Let A and B be rings such that \( M_B\), the set of all non-zero additive and multiplicative complex functionals on B, is non-empty and moreover, \(\bigcap _{\varphi \in M_B} ker\varphi =\{0\}\). Then every n-Jordan homomorphism \(f: A\rightarrow B\) is an n-homomorphism.

Proof

Let \(\varphi \in M_B\) and define \(\psi :A\rightarrow {\mathbb {C}}\) by \(\psi =\varphi \circ f\). Clearly, \(\psi \) is additive and

$$\begin{aligned} \psi (x^n)=\varphi (f(x^n))=\varphi (f(x)^n)=(\varphi (f(x)))^n=(\psi (x))^n. \end{aligned}$$

By Theorem 2.8, \(\psi \) is an n-homomorphism and hence

$$\begin{aligned} \psi (a_1a_2\cdots a_n)=\psi (a_1)\psi (a_2)\cdots \psi (a_n) \end{aligned}$$

for \(a_1,a_2,\dots , a_n\in A\). Therefore,

$$\begin{aligned} \varphi (f(a_1a_2\cdots a_n))=\varphi (f(a_1))\varphi (f(a_2))\cdots \varphi (f(a_n))=\varphi (f(a_1)f(a_2)\cdots f(a_n)). \end{aligned}$$

Consequently, \(\varphi (f(a_1a_2\cdots a_n)-f(a_1)f(a_2)\cdots f(a_n))=0\), that is,

$$\begin{aligned} f(a_1a_2\cdots a_n)-f(a_1)f(a_2)\cdots f(a_n)\in ker \varphi . \end{aligned}$$

Since \(\varphi \in M_B\) is arbitrary,

$$\begin{aligned} f(a_1a_2\cdots a_n)-f(a_1)f(a_2)\cdots f(a_n) \in \cap _{\varphi \in M_B}ker\varphi =\{0\}. \end{aligned}$$

That is, \(f(a_1a_2\cdots a_n)=f(a_1)f(a_2)\cdots f(a_n)\). \(\square \)

Corollary 2.10

Let A be a ring and B be a unital commutative semisimple Banach algebra. Then every n-Jordan homomorphism \(f: A\rightarrow B\) is an n-homomorphism.
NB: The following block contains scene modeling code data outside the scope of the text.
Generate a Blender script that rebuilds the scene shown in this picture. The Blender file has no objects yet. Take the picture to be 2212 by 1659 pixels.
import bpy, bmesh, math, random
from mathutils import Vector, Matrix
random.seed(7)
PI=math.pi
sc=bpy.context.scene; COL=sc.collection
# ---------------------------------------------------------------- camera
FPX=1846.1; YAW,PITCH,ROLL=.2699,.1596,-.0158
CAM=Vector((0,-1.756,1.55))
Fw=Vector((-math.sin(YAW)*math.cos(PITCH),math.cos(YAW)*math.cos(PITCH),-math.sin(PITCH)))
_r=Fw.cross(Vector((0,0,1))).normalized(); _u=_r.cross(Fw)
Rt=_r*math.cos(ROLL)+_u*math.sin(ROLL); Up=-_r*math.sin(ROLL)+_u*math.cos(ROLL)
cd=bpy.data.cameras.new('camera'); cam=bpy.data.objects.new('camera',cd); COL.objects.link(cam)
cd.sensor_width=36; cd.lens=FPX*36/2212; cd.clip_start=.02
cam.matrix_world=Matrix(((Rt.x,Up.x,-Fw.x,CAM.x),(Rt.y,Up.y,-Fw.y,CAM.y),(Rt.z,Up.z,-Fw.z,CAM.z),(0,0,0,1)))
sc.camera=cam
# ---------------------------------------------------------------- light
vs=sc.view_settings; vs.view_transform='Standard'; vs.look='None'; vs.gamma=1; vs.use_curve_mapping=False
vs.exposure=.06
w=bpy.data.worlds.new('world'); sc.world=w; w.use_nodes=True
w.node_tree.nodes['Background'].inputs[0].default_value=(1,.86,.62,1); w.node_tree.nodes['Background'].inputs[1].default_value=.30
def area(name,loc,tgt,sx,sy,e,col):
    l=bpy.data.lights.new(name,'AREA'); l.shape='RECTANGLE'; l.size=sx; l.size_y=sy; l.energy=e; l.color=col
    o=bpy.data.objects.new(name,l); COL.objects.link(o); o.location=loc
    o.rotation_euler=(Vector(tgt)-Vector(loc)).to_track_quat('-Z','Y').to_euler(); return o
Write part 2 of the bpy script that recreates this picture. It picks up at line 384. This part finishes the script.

In particular, if A is a unital Banach algebra and moreover f is linear, then f is automatically continuous.

Proof

Since B is a unital commutative semisimple Banach algebra \(\Phi _B\ne \phi \), where \(\Phi _B\) is the set of all nonzero multiplicative linear functionals on B. Since \(\Phi _B\subseteqq M_B\) and B is semisimple, we have

$$\begin{aligned} \cap _{\varphi \in M_B}ker\varphi \subseteqq \cap _{\varphi \in \Phi _B}ker\varphi =rad(B)=\{0\}. \end{aligned}$$

Therefore, by the theorem f is an n-homomorphism. If A is a unital Banach algebra and f is also linear, then it is a multiple of a homomorphism by [9, Proposition 2.2]. Hence, f is automatically continuous by a classical result of Shilov, which states that every homomorphism from a Banach algebra into a commutative semisimple Banach algebra is automatically continuous. \(\square \)

Note that Theorem 2.9 and Corollary 2.10 are extensions of Theorem 1.1, which is due to Żelazko.